*Exercise:* Wherever "script" appears in a line, list that line.
begin Data extract
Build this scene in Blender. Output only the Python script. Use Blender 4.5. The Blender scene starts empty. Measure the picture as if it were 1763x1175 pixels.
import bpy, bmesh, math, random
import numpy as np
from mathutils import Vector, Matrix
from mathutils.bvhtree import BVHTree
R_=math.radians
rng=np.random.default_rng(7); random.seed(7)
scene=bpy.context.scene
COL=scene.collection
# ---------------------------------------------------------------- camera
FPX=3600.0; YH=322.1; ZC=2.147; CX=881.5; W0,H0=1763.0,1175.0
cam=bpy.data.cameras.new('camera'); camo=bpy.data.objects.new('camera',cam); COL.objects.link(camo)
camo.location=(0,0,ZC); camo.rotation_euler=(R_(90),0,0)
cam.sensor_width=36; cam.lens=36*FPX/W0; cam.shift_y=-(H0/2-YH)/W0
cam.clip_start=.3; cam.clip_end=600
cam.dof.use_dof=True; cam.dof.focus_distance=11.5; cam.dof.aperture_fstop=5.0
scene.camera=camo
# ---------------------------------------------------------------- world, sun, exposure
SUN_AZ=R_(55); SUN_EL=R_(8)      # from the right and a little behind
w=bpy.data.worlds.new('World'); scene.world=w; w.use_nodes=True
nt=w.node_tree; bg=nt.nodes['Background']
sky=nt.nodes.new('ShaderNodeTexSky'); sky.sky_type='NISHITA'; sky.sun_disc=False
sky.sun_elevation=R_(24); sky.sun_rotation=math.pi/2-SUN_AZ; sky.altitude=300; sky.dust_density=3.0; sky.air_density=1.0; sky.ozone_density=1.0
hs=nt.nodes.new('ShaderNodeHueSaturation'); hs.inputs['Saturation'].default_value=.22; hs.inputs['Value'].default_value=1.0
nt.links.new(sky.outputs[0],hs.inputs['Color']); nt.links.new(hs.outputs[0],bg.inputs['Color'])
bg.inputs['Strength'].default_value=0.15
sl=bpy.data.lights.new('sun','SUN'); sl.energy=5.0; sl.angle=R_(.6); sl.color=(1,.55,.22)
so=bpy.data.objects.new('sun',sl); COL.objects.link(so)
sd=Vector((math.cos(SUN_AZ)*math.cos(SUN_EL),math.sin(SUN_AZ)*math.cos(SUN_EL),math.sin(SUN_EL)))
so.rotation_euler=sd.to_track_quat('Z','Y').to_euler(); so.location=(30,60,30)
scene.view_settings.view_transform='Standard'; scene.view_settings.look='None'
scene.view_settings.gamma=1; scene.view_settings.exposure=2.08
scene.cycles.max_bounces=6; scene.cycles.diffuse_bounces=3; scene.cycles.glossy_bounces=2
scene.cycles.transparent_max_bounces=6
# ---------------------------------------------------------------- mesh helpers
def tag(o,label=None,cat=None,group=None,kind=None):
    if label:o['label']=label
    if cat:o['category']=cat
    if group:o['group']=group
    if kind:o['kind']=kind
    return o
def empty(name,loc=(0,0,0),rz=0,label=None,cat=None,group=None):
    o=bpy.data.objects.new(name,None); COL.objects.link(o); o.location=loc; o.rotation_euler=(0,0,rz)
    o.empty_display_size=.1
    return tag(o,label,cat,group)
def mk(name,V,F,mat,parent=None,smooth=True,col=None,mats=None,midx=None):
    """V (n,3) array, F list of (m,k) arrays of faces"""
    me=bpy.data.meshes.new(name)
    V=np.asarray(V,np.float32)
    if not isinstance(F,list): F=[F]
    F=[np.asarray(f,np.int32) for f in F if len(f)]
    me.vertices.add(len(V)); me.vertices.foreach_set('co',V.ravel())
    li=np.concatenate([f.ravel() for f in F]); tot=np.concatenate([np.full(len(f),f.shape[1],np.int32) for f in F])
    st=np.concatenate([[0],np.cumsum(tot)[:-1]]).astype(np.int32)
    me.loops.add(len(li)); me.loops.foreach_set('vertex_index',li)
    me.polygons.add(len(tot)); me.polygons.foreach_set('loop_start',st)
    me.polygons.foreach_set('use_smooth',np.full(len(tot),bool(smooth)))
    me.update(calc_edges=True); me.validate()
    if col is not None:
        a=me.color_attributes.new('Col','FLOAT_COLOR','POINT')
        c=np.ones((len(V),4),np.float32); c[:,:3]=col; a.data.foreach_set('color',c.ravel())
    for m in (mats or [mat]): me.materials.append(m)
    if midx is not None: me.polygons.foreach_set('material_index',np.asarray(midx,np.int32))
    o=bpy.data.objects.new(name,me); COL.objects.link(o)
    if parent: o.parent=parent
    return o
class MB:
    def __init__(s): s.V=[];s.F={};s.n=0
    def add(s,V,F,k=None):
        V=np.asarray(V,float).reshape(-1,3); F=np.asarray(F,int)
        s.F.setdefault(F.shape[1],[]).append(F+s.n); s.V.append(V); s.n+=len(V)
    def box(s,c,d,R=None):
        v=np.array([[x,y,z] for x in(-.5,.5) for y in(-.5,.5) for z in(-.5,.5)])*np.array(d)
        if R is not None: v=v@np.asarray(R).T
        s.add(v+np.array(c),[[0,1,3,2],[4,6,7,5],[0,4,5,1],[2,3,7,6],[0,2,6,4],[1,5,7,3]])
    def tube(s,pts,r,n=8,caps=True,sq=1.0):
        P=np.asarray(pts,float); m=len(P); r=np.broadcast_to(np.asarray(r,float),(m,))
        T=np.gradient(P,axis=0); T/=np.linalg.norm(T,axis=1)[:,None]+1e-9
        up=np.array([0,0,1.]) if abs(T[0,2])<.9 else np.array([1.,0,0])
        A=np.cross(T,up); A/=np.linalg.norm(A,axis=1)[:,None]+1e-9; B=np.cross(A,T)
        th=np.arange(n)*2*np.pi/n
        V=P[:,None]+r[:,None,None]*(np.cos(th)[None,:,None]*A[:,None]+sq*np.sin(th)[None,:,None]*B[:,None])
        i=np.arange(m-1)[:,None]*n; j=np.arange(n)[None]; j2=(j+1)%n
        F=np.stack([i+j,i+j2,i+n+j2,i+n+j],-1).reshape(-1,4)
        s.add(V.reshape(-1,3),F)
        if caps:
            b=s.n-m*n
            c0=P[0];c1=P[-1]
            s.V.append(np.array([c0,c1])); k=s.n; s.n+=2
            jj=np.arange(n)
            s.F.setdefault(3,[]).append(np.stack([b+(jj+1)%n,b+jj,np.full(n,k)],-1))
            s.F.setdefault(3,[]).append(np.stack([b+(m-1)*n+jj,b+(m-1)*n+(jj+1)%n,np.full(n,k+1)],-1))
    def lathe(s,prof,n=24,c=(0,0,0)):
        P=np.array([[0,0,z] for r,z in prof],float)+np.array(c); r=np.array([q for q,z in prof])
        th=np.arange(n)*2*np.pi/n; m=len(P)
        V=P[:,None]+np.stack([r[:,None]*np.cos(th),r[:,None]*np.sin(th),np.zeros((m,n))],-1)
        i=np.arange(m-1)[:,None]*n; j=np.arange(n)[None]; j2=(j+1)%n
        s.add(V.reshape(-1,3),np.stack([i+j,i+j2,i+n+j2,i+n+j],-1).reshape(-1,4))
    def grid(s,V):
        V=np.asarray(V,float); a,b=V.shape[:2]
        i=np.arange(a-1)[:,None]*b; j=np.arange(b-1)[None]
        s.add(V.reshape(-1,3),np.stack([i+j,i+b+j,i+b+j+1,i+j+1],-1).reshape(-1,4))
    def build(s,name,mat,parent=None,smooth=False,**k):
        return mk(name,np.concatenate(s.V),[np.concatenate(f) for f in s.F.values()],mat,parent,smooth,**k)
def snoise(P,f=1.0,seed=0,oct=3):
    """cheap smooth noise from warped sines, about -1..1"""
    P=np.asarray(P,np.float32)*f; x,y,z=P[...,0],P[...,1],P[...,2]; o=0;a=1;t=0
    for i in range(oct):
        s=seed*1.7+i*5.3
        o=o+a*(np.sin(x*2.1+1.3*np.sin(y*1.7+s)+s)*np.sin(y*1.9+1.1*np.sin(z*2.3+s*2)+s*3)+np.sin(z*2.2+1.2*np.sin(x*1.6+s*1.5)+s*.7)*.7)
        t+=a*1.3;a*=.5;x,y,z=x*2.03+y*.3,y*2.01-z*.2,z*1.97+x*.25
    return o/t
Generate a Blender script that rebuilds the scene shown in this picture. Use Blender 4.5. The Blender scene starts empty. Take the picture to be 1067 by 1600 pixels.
end Data extract
*Expected answer:*
Build this scene in Blender. Output only the Python script. Use Blender 4.5. The Blender scene starts empty. Measure the picture as if it were 1763x1175 pixels.
Generate a Blender script that rebuilds the scene shown in this picture. Use Blender 4.5. The Blender scene starts empty. Take the picture to be 1067 by 1600 pixels.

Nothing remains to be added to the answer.